In essence—corporations are now facing an unprecedented political and activist threat. Traditional, controlled methods of external communication are neither sufficiently potent nor credible to address that threat, and that one viable—and potentially powerful—alternative is to mobilize the internal workforce as an external communication channel

Citizen power, citizen responsibility

The challenges facing organizations that want or need to empower employees as external communicators appear formidable. One massive challenge involves reorienting the tone and content of internal communication and leadership messaging to recognize the “citizen power” of staff. Citizen power is the right and ability of staff to accept, reject, reinterpret and replay messages and positions in their own way, and for the most part, on their own terms, with those they choose to interact with. 

A second challenge is to imbue a sense of “citizen responsibility”—identifying opportunities for mutual benefit to be derived from employee citizenship and an expanded communication role. Couple that with an understanding of the impact of messages being inaccurately perceived, inappropriately delivered, or withheld from an otherwise hostile public or political process. 

Beyond this tectonic shift in orientation, another challenge involves integrating messaging, training and educational efforts capable of empowering internal participants to communicate effectively externally using approaches that have historically been geared toward improving productivity.

Productivity will be no less important in the turbulent economic times ahead, and require organizations to take stock of how exposed they are to the current political, environmental and reputational risk. Such stocktaking will lend itself well to rigorous study and analysis of internal structures, communication processes, operational practices, and threats present in the current environment.

Exposure is key

The most important element in this picture is a thorough analysis of where an organization is exposed—politically, commercially, organizationally, and operationally.

Organizations that are most exposed will face the greatest urgency to integrate their workforces as advocates in the marketplace, the “twittosphere,” and, where advisable, with the media and political systems. They will need to develop new, interactive veins of internal communication that complement and sharpen the current productivity-focused streams, and allow for some degree of management of the networks of conversation surrounding each organization.
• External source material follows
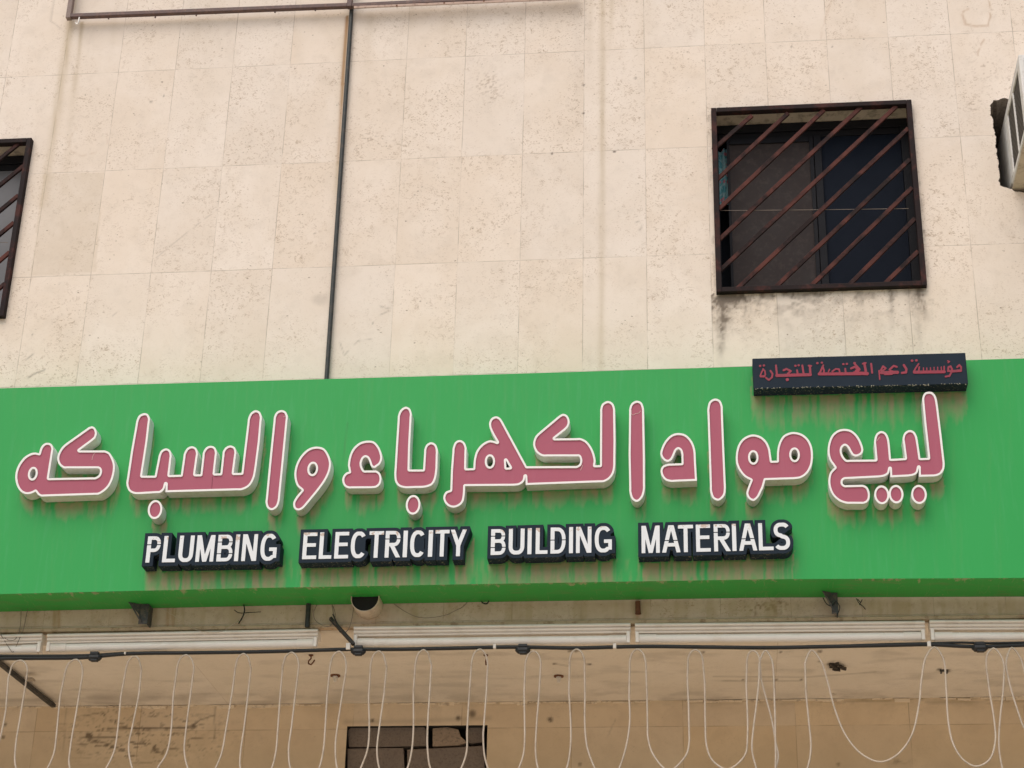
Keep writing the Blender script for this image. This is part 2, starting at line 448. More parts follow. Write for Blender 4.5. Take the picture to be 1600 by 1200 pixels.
c=k.mix(k.ramp(n,.40,.55),(.10,.34,.40),(.30,.52,.56)); c=k.mix(k.ramp(vo.outputs['Distance'],.30,.36,1,0),c,(.6,.22,.26)); c=k.mix(k.ramp(n,.66,.7),c,(.55,.45,.44))
M_CURT=k.out(c,.9)
M_AC=simple('aged white enamel',(.66,.655,.63),.45,.08,(.4,.36,.29),.5,9)
M_ACDARK=simple('dark louvre',(.075,.066,.058),.7,.3)
M_ACPAN=simple('weathered drip pan',(.50,.43,.34),.7,.2,(.3,.24,.18),.6,9)
M_LAMP=simple('white lamp housing',(.82,.77,.70),.4,.04,(.55,.47,.37),.3,3)
M_TUBE=simple('dusty glass tube',(.85,.81,.75),.25,.03,(.64,.56,.46),.3,2.5)
M_CABLE=simple('white rope cable',(.50,.43,.35),.6,.1,(.32,.26,.19),.5,11,spec=.2)
M_BCABLE=simple('black power cable',(.014,.016,.018),.45,.3)
M_WIRE=simple('grey wire',(.22,.18,.15),.6,.3)
M_STEEL=simple('dull grey steel',(.06,.064,.066),.5,.25,(.2,.15,.11),.5,22,metal=.2)
M_GALV=simple('bright bolt metal',(.72,.70,.66),.35,.15,metal=.2)
M_RUST=simple('rust',(.15,.06,.03),.85,.4,(.05,.03,.02),.6,30)
M_PVC=simple('cream plastic pipe',(.60,.50,.38),.5,.1,(.35,.26,.17),.5,12)
M_DARK=simple('dark void',(.012,.012,.012),.9,.2)
M_BLOCK=simple('grey concrete block',(.20,.165,.14),.95,.25,(.10,.08,.07),.6,38,bump=.7)
M_BLOCKL=simple('broken block face',(.32,.25,.19),.95,.25,(.12,.09,.07),.6,30,bump=.7)
M_GROUND=simple('dusty pavement',(.53,.455,.35),.9,.15,(.33,.27,.2),.5,1.2)

def set_attr(o, arr):
    at=o.data.color_attributes.new('stain','FLOAT_COLOR','POINT')
    full=np.ones((len(o.data.vertices),4)); full[:,:3]=arr
    at.data.foreach_set('color',full.ravel())

# ------------------------------------------------------------------ the setting: ground
g=MB(); g.add([(-200,-200,0),(200,-200,0),(200,200,0),(-200,200,0)],[(0,1,2,3)])
tag(obj('ground',g,M_GROUND,origin=(0,0,0)),kind='structure')

# ------------------------------------------------------------------ the building
bld=thing('shop_building',(0,0,0),'cream stone clad shop building with barred windows above a recessed shop front','building')
edge_px=[(-150,989),(0,986),(400,981),(800,974),(1200,966),(1600,961),(1750,959)]
ZS=float(P(800,974)[2])                       # soffit height
SD=float(PZ(800,1093,ZS)[1])                  # depth of the recess
XL,XR,ZTOP=-9.0,8.0,12.5
# right window (world)
wl=float((P(1110.7,175.4)[0]+P(1119.6,462)[0])/2); wr=float((P(1422,158.6)[0]+P(1449.6,449.4)[0])/2)
wt=float((P(1110.7,175.4)[2]+P(1422,158.6)[2])/2); wb=float((P(1119.6,462)[2]+P(1449.6,449.4)[2])/2)
lwr=float((P(53.2,221.8)[0]+P(8.5,495.8)[0])/2); lwt=float(P(53.2,221.8)[2]); lwb=float(P(8.5,495.8)[2])
WW=wr-wl; lwl=lwr-WW
WDX=lwr-wr; WDZ=((lwt-wt)+(lwb-wb))/2
lwt=wt+WDZ; lwb=wb+WDZ
print('scale: tile',TW,TH,'window',WW,wt-wb,'soffit z',ZS,'depth',SD,'wdz',WDZ, 'winX',wl,wr,lwr)

hole_px=[(1547,166),(1549,159),(1552,156),(1558,157),(1564,154.5),(1573,154),(1590,152),(1640,150),(1740,150),(1750,300),(1660,300),(1590,300),(1585,299),(1580,295),(1571,293),(1563,290),(1560,283),(1563,276),(1561,262),(1558,248),(1556.5,232),(1555,212),(1552,196),(1550.5,186),(1548,176)]
def in_poly(px,py,poly):
    ins=np.zeros(px.shape,bool); n=len(poly)
    for i in range(n):
        ax,ay=poly[i]; bx,by=poly[(i+1)%n]
        if ay==by: continue
        ins^=((ay>py)!=(by>py))&(px<(bx-ax)*(py-ay)/(by-ay)+ax)
    return ins
def seg_d(px,py,a,b):
    ex,ey=b[0]-a[0],b[1]-a[1]; L=ex*ex+ey*ey
    t=np.clip(((px-a[0])*ex+(py-a[1])*ey)/L,0,1)
    return np.hypot(px-a[0]-t*ex,py-a[1]-t*ey), t
def pl_d(px,py,pts):
    d=np.full(px.shape,1e9)
    for a,b in zip(pts[:-1],pts[1:]): d=np.minimum(d,seg_d(px,py,a,b)[0])
    return d
def lines(fine0,fine1,st,c0,c1,extra):
    f=list(np.arange(fine0,fine1,st))+[fine1]
    f=[q for q in f if all(abs(q-e)>st*.45 for e in extra)]+[e for e in extra if fine0<=e<=fine1]
    return np.array(sorted([c0,(c0+fine0)/2]+f+[(c1+fine1)/2,c1]))
def grid_mesh(name, xs, zs, y, mat, parent, drop, stain, zfun=None, flat=False):
    X,Z=np.meshgrid(xs,zs)
    cx=(X[:-1,:-1]+X[1:,1:])/2; cz=(Z[:-1,:-1]+Z[1:,1:])/2
    keep=~drop(cx,cz); nx=len(xs)
    if flat: V=np.stack([X,Z,np.full_like(X,y)],-1).reshape(-1,3)
    else:    V=np.stack([X,np.full_like(X,y),Z],-1).reshape(-1,3)
    jj,ii=np.nonzero(keep); i0=jj*nx+ii
    Fq=np.stack([i0,i0+1,i0+1+nx,i0+nx],-1)
    if flat: Fq=Fq[:,::-1]
    me=bpy.data.meshes.new(name); me.from_pydata(V.tolist(),[],Fq.tolist()); me.update()
    me.materials.append(mat); o=bpy.data.objects.new(name,me); COL.objects.link(o); o.parent=parent
    px,py=proj(V[:,0],V[:,1],V[:,2])
    set_attr(o,stain(px,py,V))
    return o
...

Those less exposed have a bit more breathing space, but will also need to recognize that they aren’t immune from the current trends. Corporate leaders will need to become increasingly adept at weaving the organization’s key brand messages, sustainability messages, corporate strategy points and organizational values into their formal and informal conversations. Above all, corporate cultures will need to start recognizing the “citizen” role of those who work therein.
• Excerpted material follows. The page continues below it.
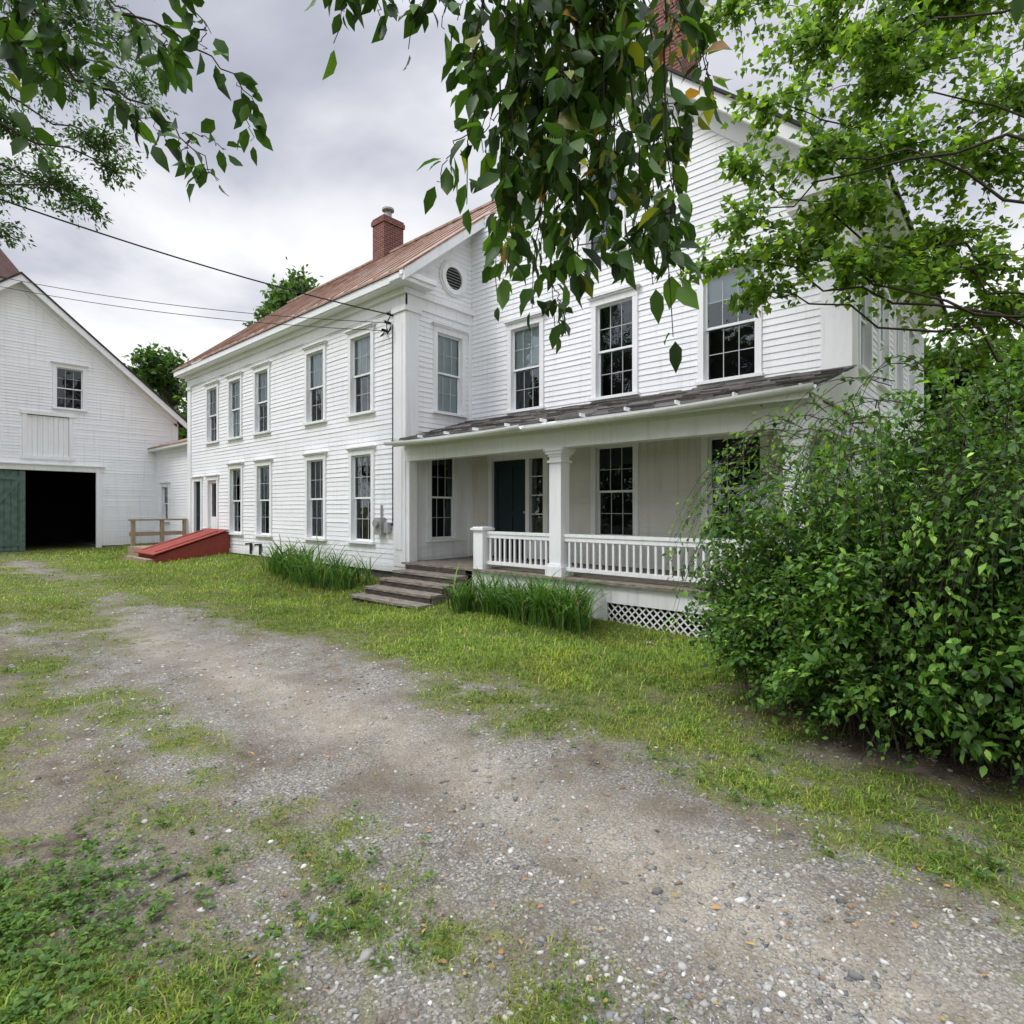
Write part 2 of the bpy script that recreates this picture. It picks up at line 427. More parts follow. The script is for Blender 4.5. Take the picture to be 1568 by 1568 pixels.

Why this is good for internal communicators

Of course, the role of employee as advocate/citizen/spokesperson is not new, but dates back to the earliest forms of prehistoric employment. But as it was difficult to track and manage informal conversations and networks, organizations embraced what was then an easier-to-manage top-down approach that has proven largely unidirectional in flow and paternal in tone.  

While the culture change facing internal communication as this transition plays out will be considerable, internal communicators have much to gain.

As was seen with the failure of internal marketing, merely applying external strategies and tools on internal audiences has the potential to be fiercely counterproductive. The understanding that internal communicators have of the sensitivity, behaviour, structure and passions of internal people—and the depth of their relationships with their organizations—will require that they play a lead role. 

Political, environmental, and external communicators will bring a lot to the party, but the integration of the workforce as a structural component of the corporate communication architecture represents a revolution, and a transformation, for internal communication. 

Welcome to internal communication 3.0—workforce citizenship.